第28章 CHAPTER I(6)
But a good rule works both ways. If scholarly and scientific training, such as may without shame be included under the caption of the higher learning, unfits men for business efficiency, then the training that comes of experience in business must also be held to unfit men for scholarly and scientific pursuits, and even more pronouncedly for the surveillance of such pursuits. The circumstantial evidence for the latter proposition is neither less abundant nor less unequivocal than for the former. If the higher learning is incompatible with business shrewdness, business enterprise is, by the same token, incompatible with the spirit of the higher learning. Indeed, within the ordinary range of lawful occupations these two lines of endeavour, and the animus that belongs to each, are as widely out of touch as may be. They are the two extreme terms of the modern cultural scheme;although at the same time each is intrinsic and indispensable to the scheme of modern civilization as it runs. With the excision or serious crippling of either, Western Civilization would suffer a dislocation amounting to a revolutionary change.
On the other hand, the higher learning and the spirit of scientific inquiry have much in common with modern industry and its technological discipline. More particularly is there a close bond of sympathy and relationship between the spirit of scientific inquiry and the habit of mind enforced by the mechanical industries of the modern kind. In both of these lines of activity men are occupied with impersonal facts and deal with them in a matter-of-fact way. In both, as far as may be, the personal equation is sought to be eliminated, discounted and avoided, so as to leave no chance for discrepancies due to personal infirmity or predilection. But it is only on its mechanical side that the industrial organization so comes in touch with modern science and the pursuit of matter-of-fact knowledge; and it is only in so far as their habits of thought are shaped by the discipline of the mechanical industries that there is induced in the industrial population the same bent as goes to further or to appreciate the work of modern science. But it would be quite nugatory to suggest that the governing boards of the universities should be made up of, or should comprise, impecunious technologists and engineers.

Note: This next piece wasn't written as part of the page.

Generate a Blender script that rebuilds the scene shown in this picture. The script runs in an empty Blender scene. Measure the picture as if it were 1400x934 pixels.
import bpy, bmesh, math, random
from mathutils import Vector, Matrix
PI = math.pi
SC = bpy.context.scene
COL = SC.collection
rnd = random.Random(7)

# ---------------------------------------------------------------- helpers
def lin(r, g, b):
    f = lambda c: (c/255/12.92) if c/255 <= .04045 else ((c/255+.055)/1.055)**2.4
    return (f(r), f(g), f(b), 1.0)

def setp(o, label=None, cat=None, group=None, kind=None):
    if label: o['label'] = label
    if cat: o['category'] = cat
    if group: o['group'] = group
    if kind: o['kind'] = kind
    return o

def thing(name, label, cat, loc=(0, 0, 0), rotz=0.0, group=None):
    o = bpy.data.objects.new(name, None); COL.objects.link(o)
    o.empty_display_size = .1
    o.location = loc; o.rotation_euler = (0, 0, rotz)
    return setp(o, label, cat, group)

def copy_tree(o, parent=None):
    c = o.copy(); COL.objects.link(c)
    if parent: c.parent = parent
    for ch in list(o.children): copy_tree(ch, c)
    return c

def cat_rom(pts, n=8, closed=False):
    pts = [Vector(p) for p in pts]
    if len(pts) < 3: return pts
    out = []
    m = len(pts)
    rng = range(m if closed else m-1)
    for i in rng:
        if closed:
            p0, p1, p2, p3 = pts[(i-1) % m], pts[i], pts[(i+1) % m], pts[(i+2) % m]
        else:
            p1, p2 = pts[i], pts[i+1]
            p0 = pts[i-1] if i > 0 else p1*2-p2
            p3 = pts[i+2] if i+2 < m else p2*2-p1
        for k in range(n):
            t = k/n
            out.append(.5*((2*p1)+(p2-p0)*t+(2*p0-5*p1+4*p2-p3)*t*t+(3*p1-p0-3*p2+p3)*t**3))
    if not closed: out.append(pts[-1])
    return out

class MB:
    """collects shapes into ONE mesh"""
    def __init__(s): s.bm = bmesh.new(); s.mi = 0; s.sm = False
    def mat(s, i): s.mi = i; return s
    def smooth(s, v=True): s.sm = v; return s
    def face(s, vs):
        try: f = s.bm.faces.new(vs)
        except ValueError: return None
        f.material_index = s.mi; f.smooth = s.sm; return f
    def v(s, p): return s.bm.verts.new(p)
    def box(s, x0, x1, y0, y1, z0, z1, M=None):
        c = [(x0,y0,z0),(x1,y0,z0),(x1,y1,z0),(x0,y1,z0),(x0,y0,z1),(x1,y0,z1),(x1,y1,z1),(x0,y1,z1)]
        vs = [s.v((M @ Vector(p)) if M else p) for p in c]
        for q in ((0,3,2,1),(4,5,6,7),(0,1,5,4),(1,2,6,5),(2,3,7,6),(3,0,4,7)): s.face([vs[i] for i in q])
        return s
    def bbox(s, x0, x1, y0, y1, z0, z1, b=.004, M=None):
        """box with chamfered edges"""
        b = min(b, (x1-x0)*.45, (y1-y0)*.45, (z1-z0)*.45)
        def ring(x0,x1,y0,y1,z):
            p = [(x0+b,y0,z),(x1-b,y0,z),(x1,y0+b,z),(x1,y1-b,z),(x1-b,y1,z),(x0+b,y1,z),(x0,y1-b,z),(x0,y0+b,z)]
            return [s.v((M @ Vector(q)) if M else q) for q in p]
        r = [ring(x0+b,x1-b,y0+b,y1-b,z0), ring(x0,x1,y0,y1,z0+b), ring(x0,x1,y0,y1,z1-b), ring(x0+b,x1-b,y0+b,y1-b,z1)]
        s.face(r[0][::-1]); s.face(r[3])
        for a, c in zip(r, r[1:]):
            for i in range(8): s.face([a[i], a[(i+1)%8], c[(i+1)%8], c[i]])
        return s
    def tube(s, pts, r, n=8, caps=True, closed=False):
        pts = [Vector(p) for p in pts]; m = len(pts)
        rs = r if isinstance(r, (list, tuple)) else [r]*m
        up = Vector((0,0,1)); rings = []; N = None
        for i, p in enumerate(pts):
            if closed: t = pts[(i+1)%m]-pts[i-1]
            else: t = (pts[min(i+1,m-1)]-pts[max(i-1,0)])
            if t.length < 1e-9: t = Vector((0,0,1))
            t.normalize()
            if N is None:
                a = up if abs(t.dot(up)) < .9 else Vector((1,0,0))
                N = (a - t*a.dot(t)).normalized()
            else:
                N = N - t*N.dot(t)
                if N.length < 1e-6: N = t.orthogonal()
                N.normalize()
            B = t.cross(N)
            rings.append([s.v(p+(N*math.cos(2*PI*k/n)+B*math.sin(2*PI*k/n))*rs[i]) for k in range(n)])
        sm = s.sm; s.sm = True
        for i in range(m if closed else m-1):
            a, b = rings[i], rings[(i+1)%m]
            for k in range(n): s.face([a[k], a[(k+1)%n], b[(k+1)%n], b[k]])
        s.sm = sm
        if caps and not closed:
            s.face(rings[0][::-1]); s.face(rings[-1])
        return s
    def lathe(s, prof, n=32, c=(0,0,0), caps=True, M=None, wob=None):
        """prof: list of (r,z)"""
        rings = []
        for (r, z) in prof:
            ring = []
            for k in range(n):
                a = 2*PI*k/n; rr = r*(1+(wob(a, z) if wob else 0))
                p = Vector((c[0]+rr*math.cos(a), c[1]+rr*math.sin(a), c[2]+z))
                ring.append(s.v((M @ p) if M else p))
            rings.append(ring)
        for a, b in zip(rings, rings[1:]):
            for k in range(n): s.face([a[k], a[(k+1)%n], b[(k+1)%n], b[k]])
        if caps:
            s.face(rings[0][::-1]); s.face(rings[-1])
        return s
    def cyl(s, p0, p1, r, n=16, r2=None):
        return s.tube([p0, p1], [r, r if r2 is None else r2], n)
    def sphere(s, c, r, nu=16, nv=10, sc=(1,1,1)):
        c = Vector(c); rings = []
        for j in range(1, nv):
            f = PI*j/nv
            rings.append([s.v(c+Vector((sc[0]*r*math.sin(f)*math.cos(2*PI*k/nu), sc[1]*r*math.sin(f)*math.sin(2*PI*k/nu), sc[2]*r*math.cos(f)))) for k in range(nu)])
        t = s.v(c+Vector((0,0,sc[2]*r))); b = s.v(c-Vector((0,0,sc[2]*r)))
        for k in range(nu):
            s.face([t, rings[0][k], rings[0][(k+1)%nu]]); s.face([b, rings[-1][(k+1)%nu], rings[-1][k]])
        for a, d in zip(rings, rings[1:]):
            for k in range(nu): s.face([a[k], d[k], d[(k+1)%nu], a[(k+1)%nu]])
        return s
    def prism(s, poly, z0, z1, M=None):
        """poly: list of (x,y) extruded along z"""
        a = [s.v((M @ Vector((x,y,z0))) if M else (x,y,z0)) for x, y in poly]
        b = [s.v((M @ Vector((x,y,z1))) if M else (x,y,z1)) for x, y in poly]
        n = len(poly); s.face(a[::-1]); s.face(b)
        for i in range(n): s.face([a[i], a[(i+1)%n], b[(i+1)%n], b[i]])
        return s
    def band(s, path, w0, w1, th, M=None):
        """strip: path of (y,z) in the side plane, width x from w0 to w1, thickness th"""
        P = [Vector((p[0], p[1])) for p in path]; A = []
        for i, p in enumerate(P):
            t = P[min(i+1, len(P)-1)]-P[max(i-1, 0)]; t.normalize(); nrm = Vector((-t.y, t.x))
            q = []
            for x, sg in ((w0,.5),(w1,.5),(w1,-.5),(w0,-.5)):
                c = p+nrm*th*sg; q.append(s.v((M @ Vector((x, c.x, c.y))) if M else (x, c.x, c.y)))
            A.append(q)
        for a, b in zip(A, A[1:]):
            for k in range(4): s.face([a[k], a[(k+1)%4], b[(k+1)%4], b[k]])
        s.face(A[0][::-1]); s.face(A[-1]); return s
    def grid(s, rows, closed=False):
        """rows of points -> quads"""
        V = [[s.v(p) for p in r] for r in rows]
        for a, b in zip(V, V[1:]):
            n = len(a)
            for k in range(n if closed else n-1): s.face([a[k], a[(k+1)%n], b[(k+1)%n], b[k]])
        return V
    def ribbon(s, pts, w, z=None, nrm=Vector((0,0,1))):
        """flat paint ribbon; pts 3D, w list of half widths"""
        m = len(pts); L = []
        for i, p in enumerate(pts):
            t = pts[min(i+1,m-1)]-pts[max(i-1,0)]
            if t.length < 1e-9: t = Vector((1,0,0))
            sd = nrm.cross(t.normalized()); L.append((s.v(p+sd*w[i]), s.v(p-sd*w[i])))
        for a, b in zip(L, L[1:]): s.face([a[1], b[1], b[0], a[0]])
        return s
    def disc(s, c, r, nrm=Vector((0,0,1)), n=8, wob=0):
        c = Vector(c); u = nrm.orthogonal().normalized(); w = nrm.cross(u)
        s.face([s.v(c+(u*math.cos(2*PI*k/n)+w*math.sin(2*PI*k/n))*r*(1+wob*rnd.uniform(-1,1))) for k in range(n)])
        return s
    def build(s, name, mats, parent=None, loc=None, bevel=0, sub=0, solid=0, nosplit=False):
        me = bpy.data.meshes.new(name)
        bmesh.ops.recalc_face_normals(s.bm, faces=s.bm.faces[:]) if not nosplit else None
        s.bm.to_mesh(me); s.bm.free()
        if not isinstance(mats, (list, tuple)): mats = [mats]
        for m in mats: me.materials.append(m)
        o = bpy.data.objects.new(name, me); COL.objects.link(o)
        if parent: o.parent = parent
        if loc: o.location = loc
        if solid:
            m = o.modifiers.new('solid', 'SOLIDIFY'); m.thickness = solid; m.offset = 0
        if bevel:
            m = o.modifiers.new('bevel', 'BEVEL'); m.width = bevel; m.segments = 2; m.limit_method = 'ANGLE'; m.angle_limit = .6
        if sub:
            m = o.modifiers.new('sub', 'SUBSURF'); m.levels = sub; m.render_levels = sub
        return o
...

There is no similar bond of consanguinity between the business occupations and the scientific spirit; except so far as regards those clerical and subaltern employments that lie wholly within the mechanical routine of business traffic; and even as regards these employments and the persons so occupied it is, at the most, doubtful whether their training does not after all partake more of that astute and invidious character of cunning that belongs to the conduct of business affairs than of the dispassionate animus of scientific inquiry.
These extenuating considerations do not touch the case of that body of businessmen, in the proper sense of the term, from which the membership of the governing boards is drawn. The principles that rule business enterprise of that larger and pecuniarily effectual sort are a matter of usage, appraisement, contractual arrangement and strategic manoeuvres. They are the principles of a game of competitive guessing and pecuniary coercion, a game carried on wholly within the limits of the personal equation, and depending for its movement and effect on personal discrepancies of judgment. Science has to do with the opaquely veracious sequence of cause and effect, and it deals with the facts of this sequence without mental reservation or ulterior purposes of expediency. Business enterprise proceeds on ulterior purposes and calculations of expediency; it depends on shrewd expedients and lives on the margin of error, on the fluctuating margin of human miscalculation. The training given by these two lines of endeavour -- science and business -- is wholly divergent; with the notorious result that for the purposes of business enterprise the scientists are the most ignorant, gullible and incompetent class in the community. They are not only passively out of touch with the business spirit, out of training by neglect, but they are also positively trained out of the habit of mind indispensable to business enterprise. The converse is true of the men of business affairs.(6*)Plato's classic scheme of folly, which would have the philosophers take over the management of affairs, has been turned on its head; the men of affairs have taken over the direction of the pursuit of knowledge. To any one who will take a dispassionate look at this modern arrangement it looks foolish, of course, -- ingeniously foolish; but, also, of course, there is no help for it and no prospect of its abatement in the calculable future.